Energy Tribune
Aventine Goes Down the Drain, Another Study Finds Ethanol Drives Food Prices Higher
The recurring lesson emerging from the corn ethanol scam is this: too many mandates and subsidies are probably worse than none at all. Evidence of that can be found by looking at Aventine Renewable Energy Holdings, the Illinois-based ethanol producer. On Wednesday, the company filed for Chapter 11 bankruptcy, saying it had $799.5 million in assets and nearly $491 million in debts.
Aventine, which has production capacity of 207 million gallons of ethanol per year, operates plants in Illinois and Nebraska. And Aventine’s bankruptcy, which I discussed as a possibility in this piece on March 30, won’t be the last in the ethanol sector. The ethanol producers are in a fundamentally untenable position: they are selling product into a market where gasoline demand is falling and corn prices are still relatively high.
What’s amazing is that Aventine and the other ethanol companies who’ve failed can’t make money even though Congress is giving them a fat subsidy — $0.45 per gallon – and a mandate that requires gasoline producers to use 12 billion gallons of their product this year. By 2015, that requirement will increase to 15 billion gallons.
The huge mandates and subsidies for corn ethanol resulted in a spending binge on new production capacity, much of which now sits gathering dust. According to Ethanol Producer Magazine, the U.S. now has 37 ethanol plants that have been idled. Those plants have total output capacity of 2.2 billion gallons per year. And of those 37 plants, at least 23 have been built since 2005.
The latest data from the Renewable Fuels Association shows that there are now 193 ethanol distilleries in the U.S. Thus, those 37 plants represent 19 percent of all the ethanol plants in the country. On a production capacity basis, 17.8 percent of America’s ethanol capacity is now on the sidelines.
But even with that much capacity sitting idle, and even with the mandates and subsidies, ethanol still can’t compete. Look at this chart from the state of Nebraska: It shows that going all the way back to 1982, except for a few months in 2008, the average rack price for ethanol in Omaha has been substantially more expensive than that of unleaded gasoline. Now look at the tabular data below the chart. It shows that in March, ethanol was selling for $1.62. Meanwhile, unleaded gasoline was selling for $1.40.

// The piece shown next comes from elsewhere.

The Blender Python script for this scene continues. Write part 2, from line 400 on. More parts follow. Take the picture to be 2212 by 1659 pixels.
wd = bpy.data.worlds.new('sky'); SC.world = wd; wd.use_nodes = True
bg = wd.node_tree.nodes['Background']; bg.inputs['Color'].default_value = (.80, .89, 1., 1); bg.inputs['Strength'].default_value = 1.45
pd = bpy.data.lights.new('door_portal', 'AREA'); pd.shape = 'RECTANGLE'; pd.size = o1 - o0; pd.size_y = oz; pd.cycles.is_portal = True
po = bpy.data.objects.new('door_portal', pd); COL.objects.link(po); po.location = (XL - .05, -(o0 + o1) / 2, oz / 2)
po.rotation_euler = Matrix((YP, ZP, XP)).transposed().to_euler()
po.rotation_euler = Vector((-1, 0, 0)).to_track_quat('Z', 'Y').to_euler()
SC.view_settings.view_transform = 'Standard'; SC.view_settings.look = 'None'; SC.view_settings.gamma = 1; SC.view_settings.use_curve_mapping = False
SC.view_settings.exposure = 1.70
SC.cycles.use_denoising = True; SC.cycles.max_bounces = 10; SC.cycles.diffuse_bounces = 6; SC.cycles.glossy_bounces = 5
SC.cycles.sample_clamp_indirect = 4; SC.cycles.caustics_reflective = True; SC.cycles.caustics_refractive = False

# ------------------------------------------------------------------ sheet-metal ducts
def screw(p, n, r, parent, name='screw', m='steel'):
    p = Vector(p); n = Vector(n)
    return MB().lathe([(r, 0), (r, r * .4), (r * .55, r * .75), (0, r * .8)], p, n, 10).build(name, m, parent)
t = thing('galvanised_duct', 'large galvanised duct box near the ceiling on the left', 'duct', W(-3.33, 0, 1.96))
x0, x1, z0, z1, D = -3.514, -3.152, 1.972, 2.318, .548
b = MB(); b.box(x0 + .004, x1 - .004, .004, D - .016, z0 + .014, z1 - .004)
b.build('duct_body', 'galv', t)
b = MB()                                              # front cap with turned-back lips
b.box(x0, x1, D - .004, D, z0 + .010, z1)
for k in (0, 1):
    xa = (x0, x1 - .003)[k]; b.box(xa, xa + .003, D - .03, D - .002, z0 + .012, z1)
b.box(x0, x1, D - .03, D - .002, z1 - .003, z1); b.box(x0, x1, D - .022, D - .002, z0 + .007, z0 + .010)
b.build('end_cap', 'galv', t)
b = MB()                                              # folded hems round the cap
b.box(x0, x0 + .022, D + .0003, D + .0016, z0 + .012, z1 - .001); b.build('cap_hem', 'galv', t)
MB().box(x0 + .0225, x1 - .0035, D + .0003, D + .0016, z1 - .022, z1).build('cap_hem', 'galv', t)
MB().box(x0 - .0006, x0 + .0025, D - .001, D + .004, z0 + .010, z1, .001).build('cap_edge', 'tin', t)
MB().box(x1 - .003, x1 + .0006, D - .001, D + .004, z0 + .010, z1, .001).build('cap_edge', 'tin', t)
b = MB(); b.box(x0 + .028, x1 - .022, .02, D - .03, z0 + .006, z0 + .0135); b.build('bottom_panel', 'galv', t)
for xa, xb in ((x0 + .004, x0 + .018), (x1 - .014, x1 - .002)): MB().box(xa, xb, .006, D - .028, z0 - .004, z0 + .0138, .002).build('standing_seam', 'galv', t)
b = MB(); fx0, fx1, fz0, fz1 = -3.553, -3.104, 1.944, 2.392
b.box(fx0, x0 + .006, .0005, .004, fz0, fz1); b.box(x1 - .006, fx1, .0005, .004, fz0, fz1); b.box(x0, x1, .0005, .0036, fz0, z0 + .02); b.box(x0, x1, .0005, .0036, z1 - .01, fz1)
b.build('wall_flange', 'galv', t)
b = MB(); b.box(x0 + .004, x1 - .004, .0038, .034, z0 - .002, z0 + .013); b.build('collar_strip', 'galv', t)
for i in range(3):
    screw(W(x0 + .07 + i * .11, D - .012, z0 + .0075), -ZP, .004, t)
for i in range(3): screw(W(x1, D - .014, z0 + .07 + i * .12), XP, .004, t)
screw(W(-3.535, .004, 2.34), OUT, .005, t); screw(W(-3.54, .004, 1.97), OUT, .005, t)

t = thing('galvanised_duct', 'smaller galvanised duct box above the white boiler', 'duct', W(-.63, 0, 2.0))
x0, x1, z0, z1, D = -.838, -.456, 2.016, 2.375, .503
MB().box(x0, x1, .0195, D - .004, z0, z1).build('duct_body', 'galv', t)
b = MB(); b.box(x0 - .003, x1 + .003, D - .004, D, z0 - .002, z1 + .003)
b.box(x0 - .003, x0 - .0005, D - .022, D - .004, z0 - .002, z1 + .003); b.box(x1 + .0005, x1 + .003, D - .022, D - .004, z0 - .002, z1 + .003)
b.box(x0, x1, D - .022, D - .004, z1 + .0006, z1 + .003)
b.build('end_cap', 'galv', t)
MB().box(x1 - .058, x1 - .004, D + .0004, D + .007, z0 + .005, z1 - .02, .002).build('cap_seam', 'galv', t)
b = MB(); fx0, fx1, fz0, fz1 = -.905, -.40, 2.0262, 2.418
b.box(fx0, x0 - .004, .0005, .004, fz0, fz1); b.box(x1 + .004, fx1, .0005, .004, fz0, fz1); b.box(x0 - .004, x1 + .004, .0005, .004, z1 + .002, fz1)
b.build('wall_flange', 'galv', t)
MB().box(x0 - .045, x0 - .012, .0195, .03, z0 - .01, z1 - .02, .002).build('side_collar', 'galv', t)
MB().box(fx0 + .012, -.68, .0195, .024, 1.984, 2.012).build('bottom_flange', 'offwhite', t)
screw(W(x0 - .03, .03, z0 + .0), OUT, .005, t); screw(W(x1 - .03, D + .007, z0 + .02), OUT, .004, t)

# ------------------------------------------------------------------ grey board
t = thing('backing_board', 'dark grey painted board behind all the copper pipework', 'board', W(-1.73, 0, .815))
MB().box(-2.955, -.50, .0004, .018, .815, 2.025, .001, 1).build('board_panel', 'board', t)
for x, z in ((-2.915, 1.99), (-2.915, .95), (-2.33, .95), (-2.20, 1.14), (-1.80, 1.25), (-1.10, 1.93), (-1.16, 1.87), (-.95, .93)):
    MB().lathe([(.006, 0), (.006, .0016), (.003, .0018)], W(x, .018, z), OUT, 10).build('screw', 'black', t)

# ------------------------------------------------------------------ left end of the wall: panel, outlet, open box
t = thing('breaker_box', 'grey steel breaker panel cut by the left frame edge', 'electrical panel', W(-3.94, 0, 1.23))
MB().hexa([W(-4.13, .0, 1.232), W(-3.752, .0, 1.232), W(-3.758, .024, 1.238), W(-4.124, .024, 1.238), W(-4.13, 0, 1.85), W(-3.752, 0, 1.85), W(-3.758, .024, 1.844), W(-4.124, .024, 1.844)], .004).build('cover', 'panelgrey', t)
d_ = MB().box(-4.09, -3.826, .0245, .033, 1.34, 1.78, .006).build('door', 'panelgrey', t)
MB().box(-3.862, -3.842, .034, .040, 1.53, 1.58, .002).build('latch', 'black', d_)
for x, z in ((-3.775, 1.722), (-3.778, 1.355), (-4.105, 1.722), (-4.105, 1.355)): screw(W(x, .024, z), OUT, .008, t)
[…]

Even if you subtract the $0.45 federal subsidy for ethanol from the $1.62 price, resulting in a cost to wholesalers of $1.17, ethanol is still more expensive than gasoline on a per-Btu basis. Why? Ethanol contains just two-thirds of the heat energy of gasoline. Therefore to match the energy content of 1 gallon of gasoline, you need 1.33 gallons of ethanol. And the total cost of that fuel would be $1.55. ($1.17 * 1.33 = $1.556). That’s $0.14 more than the listed cost of gasoline.
Thus, the reality is that for buyers in Omaha, the real cost of ethanol is nearly two times as expensive as gasoline. No wonder producers like Aventine are going down the drain.
But here’s the truly depressing part: in announcing their bankruptcy, Aventine is still banking on government mandates and subsidies to be viable. In a statement on the company’s website, Aventine’s president and CEO, Ron Miller, said the “ethanol industry has sound long-term prospects, and we anticipate a strong rebound as the government imposed biofuels mandate continues to increase.”
Alas, Aventine’s demise was easily predicted. And in a bit of kismet, at about the same time that the company filed for bankruptcy, the Congressional Budget Office released a report which said that the corn ethanol scam is responsible for a significant portion of the recent increase in food prices. The agency said increased use of corn for ethanol production accounted for 10 to 15% of the surge in food prices that occurred between April 2007 and April 2008.
The CBO study now brings the tally of reports which have made a direct connection between the corn ethanol scam and higher food prices to 16.